In high school, I learned a valuable lesson about the difference between know-how and know-of. I was part of the track team, and my coach asked me to fill in for a vacancy for the 400m race. My regular races were the 100m and 200m. I, of course, knew of the 400m race. I had seen other teammates run it before, and in my mind, it merely was four 100m races. It was only one time around the track. Indeed, in my mind, since I learned how to run the 100 and 200, I knew how to run the 400. As I think back to this educational event, I wish I had been familiar with 1 Corinthians 8:2 (NIV): “Those who think they know something do not yet know as they ought to know!” In the simplicity of my know-of, I did not even know the 400m sprint’s reputation as “the dreaded long race.” Confidently, I shot out of the block and ran the race like it was a 100m sprint. I am convinced that in the first 200m and in 1st place, I probably secured every track scholarship ready to be offered by the college scouts at the meet. Around the 250m mark, those scholarships started to drop off as I dropped from first place into last place. It was clear to all watching and then to me, as the last person to cross the finish line by the end, that I did not know how to run the 400m sprint. Know-how is emphatically different from know-of.
Hebrews 12:1 speaks of a race that stands in sharp relief to all earthly track meets, from high school to the world stage of the Olympics. The spectators in the stands of this race are of a more excellent sort. They have given evidence of know-how. They have received their commendation by faith (Hebrews 1:2), making every gold first-place medal look like fool’s gold. In Christ, we are all running this race, which is not a sprint but a marathon; therefore, let us run with endurance the race that is set before us (Hebrews 12:1). I wonder if the word “endurance” caught your attention. Eleven months into 2020 and on the other side of a contentious election, endurance seems to have turned into a deep weariness.
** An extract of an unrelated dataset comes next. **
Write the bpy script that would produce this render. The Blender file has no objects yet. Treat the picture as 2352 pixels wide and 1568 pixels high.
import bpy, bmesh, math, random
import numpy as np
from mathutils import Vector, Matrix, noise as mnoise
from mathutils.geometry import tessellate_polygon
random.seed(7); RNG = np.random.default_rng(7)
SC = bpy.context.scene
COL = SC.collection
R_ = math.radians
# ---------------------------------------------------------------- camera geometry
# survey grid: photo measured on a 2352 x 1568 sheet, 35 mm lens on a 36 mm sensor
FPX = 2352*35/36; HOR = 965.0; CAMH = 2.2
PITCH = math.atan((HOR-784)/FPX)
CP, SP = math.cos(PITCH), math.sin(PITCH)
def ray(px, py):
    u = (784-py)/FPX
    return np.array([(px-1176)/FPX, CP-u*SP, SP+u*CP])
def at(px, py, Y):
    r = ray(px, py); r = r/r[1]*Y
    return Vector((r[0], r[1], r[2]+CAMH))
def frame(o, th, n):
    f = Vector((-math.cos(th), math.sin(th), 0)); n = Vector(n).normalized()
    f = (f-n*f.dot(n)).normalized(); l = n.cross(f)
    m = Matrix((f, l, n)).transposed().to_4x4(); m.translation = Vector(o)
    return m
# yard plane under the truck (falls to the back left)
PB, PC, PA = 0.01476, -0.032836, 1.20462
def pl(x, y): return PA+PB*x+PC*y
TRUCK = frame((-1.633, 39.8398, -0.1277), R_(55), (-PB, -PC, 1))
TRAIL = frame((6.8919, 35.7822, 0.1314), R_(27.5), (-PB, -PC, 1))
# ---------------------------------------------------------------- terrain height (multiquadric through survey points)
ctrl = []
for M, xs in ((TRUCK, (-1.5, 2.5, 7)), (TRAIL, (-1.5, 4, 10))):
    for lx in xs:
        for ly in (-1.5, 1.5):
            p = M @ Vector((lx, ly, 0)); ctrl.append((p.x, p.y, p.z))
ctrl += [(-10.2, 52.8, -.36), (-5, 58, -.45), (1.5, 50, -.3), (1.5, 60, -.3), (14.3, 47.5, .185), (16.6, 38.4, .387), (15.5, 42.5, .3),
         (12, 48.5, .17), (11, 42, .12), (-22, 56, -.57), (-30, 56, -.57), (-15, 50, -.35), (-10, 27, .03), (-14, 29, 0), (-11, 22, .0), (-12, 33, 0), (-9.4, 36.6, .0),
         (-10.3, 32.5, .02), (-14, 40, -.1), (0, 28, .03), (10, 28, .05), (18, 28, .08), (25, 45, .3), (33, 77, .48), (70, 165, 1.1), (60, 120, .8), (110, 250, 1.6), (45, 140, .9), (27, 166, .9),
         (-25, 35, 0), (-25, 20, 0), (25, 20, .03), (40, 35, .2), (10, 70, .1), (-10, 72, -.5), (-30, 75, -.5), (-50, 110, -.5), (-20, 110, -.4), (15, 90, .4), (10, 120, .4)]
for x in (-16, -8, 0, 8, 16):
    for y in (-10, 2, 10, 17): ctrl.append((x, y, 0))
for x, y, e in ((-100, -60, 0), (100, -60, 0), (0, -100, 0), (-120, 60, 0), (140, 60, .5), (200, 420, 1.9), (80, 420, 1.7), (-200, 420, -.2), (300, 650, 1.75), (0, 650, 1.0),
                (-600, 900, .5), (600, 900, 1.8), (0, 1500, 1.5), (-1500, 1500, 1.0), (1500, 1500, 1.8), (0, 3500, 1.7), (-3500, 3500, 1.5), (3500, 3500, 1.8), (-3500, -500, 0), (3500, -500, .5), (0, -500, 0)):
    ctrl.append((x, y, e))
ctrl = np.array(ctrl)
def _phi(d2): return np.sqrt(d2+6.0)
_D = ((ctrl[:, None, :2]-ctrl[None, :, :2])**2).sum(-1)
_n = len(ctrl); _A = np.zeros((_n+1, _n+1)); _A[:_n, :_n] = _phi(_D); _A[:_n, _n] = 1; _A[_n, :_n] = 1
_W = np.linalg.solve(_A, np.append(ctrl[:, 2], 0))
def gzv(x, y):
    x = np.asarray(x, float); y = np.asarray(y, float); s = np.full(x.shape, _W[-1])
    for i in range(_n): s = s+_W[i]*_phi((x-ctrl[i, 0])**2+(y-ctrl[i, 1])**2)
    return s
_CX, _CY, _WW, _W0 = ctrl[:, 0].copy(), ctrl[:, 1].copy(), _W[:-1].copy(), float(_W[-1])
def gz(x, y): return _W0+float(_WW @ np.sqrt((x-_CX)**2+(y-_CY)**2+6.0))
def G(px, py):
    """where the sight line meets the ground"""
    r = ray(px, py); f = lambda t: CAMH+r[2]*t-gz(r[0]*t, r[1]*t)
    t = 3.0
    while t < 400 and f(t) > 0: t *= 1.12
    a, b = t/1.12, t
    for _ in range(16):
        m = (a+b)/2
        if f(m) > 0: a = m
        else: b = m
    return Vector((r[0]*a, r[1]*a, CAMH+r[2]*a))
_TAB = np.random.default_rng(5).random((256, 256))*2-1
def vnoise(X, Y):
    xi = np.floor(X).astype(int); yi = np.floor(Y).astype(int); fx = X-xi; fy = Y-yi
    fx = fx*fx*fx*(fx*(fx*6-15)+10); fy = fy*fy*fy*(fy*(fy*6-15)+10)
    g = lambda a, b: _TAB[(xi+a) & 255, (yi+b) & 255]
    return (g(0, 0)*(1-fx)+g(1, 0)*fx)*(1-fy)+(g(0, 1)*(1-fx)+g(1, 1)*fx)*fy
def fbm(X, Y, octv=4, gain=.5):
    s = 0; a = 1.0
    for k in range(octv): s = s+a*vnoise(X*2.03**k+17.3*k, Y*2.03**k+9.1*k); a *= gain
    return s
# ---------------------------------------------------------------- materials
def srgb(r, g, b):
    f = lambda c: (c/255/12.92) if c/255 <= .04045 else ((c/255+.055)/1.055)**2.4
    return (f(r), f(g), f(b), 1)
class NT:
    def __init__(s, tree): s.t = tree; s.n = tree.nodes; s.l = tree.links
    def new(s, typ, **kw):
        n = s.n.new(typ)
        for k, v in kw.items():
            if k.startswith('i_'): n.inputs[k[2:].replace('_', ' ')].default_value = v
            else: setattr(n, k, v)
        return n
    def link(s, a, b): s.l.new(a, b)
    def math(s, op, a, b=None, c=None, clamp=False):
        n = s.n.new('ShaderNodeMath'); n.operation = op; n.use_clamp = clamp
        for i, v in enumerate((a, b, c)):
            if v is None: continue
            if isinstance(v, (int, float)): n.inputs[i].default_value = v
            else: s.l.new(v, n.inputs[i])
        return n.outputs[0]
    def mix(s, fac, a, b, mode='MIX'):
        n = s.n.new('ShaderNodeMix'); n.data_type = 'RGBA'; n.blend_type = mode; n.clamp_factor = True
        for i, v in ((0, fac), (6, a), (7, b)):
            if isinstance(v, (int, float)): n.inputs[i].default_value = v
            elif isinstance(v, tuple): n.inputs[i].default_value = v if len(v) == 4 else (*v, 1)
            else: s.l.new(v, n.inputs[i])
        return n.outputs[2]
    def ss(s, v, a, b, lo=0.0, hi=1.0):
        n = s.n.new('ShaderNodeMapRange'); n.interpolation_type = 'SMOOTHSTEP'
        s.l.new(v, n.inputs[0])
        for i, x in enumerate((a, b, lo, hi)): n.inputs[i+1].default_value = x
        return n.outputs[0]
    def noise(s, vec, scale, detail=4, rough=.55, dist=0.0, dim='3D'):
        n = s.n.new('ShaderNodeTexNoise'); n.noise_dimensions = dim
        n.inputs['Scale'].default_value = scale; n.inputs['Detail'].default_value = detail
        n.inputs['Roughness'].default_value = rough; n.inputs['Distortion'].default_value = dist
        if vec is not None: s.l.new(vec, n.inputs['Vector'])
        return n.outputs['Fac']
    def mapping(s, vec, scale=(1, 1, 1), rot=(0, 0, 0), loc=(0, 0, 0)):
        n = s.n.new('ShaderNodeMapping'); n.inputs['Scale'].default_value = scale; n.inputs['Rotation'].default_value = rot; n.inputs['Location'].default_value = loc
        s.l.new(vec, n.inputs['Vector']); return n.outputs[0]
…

Are you tired of running the race that you didn’t choose, but that was set before you? We do not just know of the race from Hebrews 12. We also learn the know-how. What is the primary strategy for running this race we find ourselves in, brothers and sisters? How are we not overtaken with weariness in this marathon? We keep our eyes on the prize, which isn’t a medal: he is a person. “Therefore, since we are surrounded by so great a cloud of witnesses, let us lay aside every weight, and sin which clings so closely, and let us run with endurance the race that is set before us, looking to Jesus, the founder and perfecter of our faith, who for the joy that was set before him endured the cross, despising the shame, and is seated at the right hand of the throne of God” (Hebrews 12:1–2). You may be running a particular stretch of that race where your weary legs are screaming for you to quit. Let me commend a fresh look at Jesus, who provides the most excellent example of a race run well.
Lewis Guest IV, M.Div. ’15
Instructor of Bible and Theology
Pray For:
- Fresh glimpses of Jesus through preaching and relationships in the Body of Christ,
- Endurance for the global church,
- Strength for the students, faculty, and staff members at Bethlehem College & Seminary.